Después tuve otras ocasiones de encontrarme con Francisco. Recuerdo una en la antigua casa de Alfredo González Flores, cuando se inauguró esa casa como museo. Poco antes de morir.
Pienso que nadie que haya conocido a don Francisco Amighetti, podrá olvidarlo fácilmente. La enciclopedia Wikipedia lo presenta así:
Francisco Amighetti Ruiz 1907 a 1998 , San José de Costa Rica), es un pintor costarrisense. Su trayectoria se remonta entre 1926 a 1935, donde inició sus estudios en la Academia de Bellas Artes de Costa Rica durante un año. Después hace la publicación por primera vez de su obra artística titulada "Álbum de Dibujos". Aplicada con las xilografías empiezan a aparecer en el Repertorio Americano, y que también se publica con una amplia divulgación en Latinoamérica. También fue un poeta de gran sensibilidad, el poema Lillian Edwards es un insigne ejemplo.
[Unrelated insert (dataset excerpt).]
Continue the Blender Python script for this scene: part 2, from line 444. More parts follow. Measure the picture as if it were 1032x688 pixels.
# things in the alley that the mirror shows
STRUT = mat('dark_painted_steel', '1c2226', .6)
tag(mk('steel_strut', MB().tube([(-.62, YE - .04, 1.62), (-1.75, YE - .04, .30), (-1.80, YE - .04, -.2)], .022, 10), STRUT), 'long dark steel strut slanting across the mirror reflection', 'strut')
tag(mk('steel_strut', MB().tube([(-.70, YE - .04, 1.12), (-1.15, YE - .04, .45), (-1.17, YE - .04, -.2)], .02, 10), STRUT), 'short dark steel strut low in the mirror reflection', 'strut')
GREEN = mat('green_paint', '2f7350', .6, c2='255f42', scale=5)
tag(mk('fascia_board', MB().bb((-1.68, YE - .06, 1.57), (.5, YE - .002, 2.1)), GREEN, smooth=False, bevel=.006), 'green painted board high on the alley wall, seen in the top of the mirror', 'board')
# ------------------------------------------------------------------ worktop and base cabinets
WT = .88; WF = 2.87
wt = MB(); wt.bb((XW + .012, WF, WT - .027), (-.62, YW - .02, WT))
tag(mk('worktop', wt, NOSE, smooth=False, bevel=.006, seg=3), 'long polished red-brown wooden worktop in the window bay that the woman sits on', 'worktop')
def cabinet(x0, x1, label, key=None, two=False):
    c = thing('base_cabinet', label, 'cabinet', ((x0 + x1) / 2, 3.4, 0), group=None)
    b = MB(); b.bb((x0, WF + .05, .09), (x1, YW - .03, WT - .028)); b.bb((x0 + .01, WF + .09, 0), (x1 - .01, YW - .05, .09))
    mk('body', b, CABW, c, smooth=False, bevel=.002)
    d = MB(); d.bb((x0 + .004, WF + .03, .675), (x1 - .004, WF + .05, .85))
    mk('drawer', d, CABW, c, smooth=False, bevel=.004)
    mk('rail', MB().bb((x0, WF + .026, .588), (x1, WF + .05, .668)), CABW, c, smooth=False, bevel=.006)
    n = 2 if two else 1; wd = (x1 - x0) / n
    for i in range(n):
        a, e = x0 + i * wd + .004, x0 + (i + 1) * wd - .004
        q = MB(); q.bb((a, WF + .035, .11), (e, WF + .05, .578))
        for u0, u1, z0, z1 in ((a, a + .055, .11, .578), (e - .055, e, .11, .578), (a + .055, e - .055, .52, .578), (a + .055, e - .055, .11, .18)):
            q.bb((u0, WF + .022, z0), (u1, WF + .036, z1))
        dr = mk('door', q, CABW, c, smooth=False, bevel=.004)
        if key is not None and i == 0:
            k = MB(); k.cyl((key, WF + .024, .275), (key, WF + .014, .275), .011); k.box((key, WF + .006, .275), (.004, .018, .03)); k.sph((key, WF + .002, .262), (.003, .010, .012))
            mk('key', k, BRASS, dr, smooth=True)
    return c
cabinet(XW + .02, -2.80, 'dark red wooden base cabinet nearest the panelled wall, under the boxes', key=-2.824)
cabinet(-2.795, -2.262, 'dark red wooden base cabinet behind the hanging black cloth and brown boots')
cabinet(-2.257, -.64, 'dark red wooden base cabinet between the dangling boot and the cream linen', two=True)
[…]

Entre 1987 a 1997, el museo de Arte de Costa Rica publica su obra titulada "Amighetti", después de 60 años de su trabajo artístico de Carlos Guillermo Montero. Hasta la fecha sus obras ha seguido siendo expuestas a nivel nacional e internacional, ya que también han tenido un gran reconocimiento y apoyo por la Universidad de Costa Rica (UCR), donde también fue homenajeado por su talento y trayectoria.
EN HEREDIA
En Heredia compartí horas serenas en compañía del poeta Fernando Luján. Recorríamos a pie las calles de la provincia que parecían alumbradas por lunas cautivas que colgaban de los postes eléctricos. Aquella pobreza de luz nos impedía dispersarnos, y desde nuestra concentración interior, nos empujaba a conversar de Rafael Alberti, de Salinas, de don Fabrique Gutiérrez y de Manolo Cuadra que había vuelto de Charleville de visitar la tumba de Rimbaud.
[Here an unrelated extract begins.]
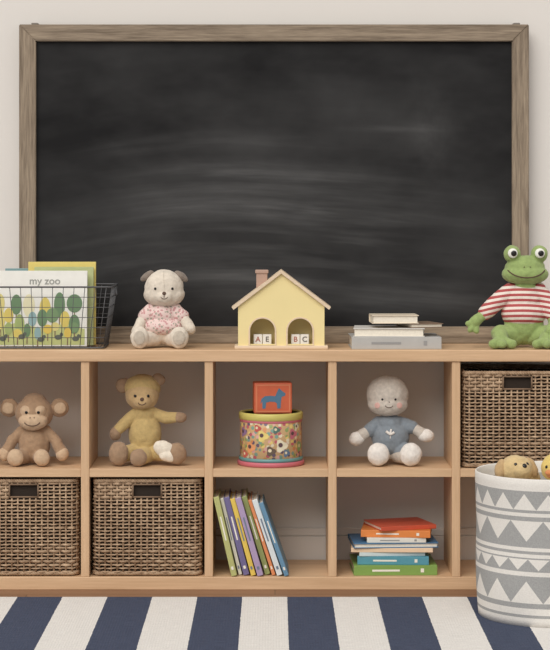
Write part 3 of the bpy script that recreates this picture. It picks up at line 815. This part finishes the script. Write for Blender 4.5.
e = empty('plush_puppy', (0.640, -0.42, 0.392), (math.radians(-20), 0, math.radians(20)))
m_pt = plushmat('puppy_tan', (208, 182, 134)); m_pe = plushmat('puppy_ear', (186, 156, 114))
hd = blob('head', [('e', (0, 0, 2), (16, 15, 13)), ('e', (0, -12, -2), (8, 8, 7)), ('e', (12, 16, -4), (18, 18, 13))], m_pt, e)
blob('ears', [('e', (-15, 0, 3), (5, 6, 10), 20), ('e', (15, -2, 3), (5, 6, 10), -20)], m_pe, e, 0.7, 3)
bv = bvh_of([hd])
for x in (-6, 6): button('eye', bv, x, 4, 1.5, m_blk, e)
button('nose', bv, 0, 1, 2.2, m_blk, e)
e = empty('plush_duck', (0.748, -0.43, 0.392), (0, 0, math.radians(-25)))
hd = blob('head', [('e', (0, 0, 4), (15, 14, 13)), ('e', (14, 16, -4), (18, 18, 13))], m_duck, e)
blob('beak', [('e', (0, -14, 1), (7, 6, 3)), ('e', (0, -13, -2), (5.5, 5, 2))], m_or, e, 0.6, 3)
bv = bvh_of([hd])
for x in (-6, 6): button('eye', bv, x, 6, 1.5, m_blk, e)

# ------------------------------------------------------------------ light & camera
w = bpy.data.worlds.new('soft_daylight'); scene.world = w; w.use_nodes = True
bg = w.node_tree.nodes['Background']; bg.inputs[0].default_value = (1.0, 0.975, 0.94, 1); bg.inputs[1].default_value = 0.52
sun = bpy.data.lights.new('window_daylight', 'SUN'); sun.energy = 2.25; sun.angle = math.radians(50); sun.color = (1.0, 0.965, 0.92)
so = bpy.data.objects.new('window_daylight', sun); COL.objects.link(so)
so.rotation_euler = Vector((-0.45, -1.0, 1.05)).to_track_quat('Z', 'Y').to_euler()
cam = bpy.data.cameras.new('camera'); co = bpy.data.objects.new('camera', cam); COL.objects.link(co)
co.location = (0, -6, 1.114); co.rotation_euler = (math.radians(90), 0, 0)
cam.sensor_fit = 'HORIZONTAL'; cam.sensor_width = 36; cam.lens = 2100 / 550 * 36
cam.shift_y = -125 / 550
scene.camera = co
Fui a pie con Luján por los caminos que conducen a Barba en mañanas transparentes como acuarelas, donde en las cercas las espadas oscuras de los itabos acuchillaban el aire. Pasamos frente a las casas de los campesinos que trenzaban en el corredor sus canastas y que en los pilones agrietados hechos de troncos de los árboles, hacían llover los granos de café para que el viento los limpiara.
Entramos en los bosques donde habita la niebla que borra los caminos. Conversamos de la pintura japonesa, de aquellos grabados en donde Fujiyama se refleja en una taza de té, o donde el agua duerme su sueño de plata reflejando frágiles arquitecturas, o donde mujeres extraordinarias pescan perlas y abulones. O en pinturas chinas donde las cascadas suenan por todas partes, y hay rocas afiladas para herir nuestro tacto, y nieblas esfumando los contornos y pájaros marinos volando en la infinitud de la página.
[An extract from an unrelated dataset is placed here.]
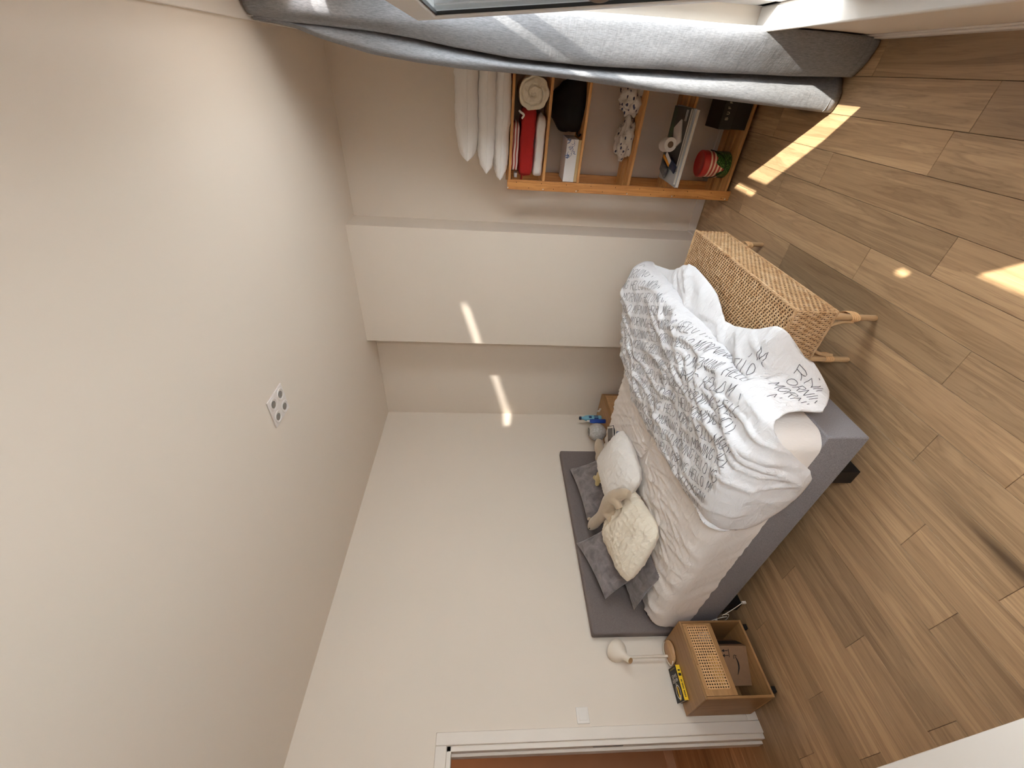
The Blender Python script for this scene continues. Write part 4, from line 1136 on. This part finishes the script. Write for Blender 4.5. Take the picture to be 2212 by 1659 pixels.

En San José de la Montaña los árboles eran grises fantasmas, y en los abismos sonaban ríos invisibles. No era extraño por eso que el poeta descubriera en las voces del viento espíritus de las aguas y los bosques "a orillas de las fuentes entre los juncos y las adelfas".
El alba nacía con las campanas y la llegada de la noche se anunciaba con el ángelus. La provincia rodeada por los sembrados y la montaña, cercada por la plata de los ríos seguía siendo campesina; entraban la brisa y las cosechas, y las carretas sonaban sobre el pavimento.
Las carretas que hoy compran los turistas, no eran entonces un souvenir; formaban parte de la vida rural y completaban el paisaje costarricense. Los niños jugaban con pequeñas carretas que se vendían en los mercados para cambiarlas por otras al crecer. Nací oyéndolas y viajé en ellas, y cuando las pinté formaban parte de mi propio mundo. Las veía al lado de las tapias, frente a las pulperías y alrededor de los mercados, en Barba, en Santo Domingo, en San Joaquín y en San José. Las pinté en los ríos cuando los campesinos con las piernas metidas en el agua las cargaban de arena; en penumbra donde el sol bombardeaba la piel de los bueyes y el agua negra, llena de sombra, se manchaba de oro. En mi infancia fui a los pueblos por caminos pedregosos en donde el único vehículo colectivo era la carreta y en ella asistí a los turnos olorosos a alcohol y llenos de gritos.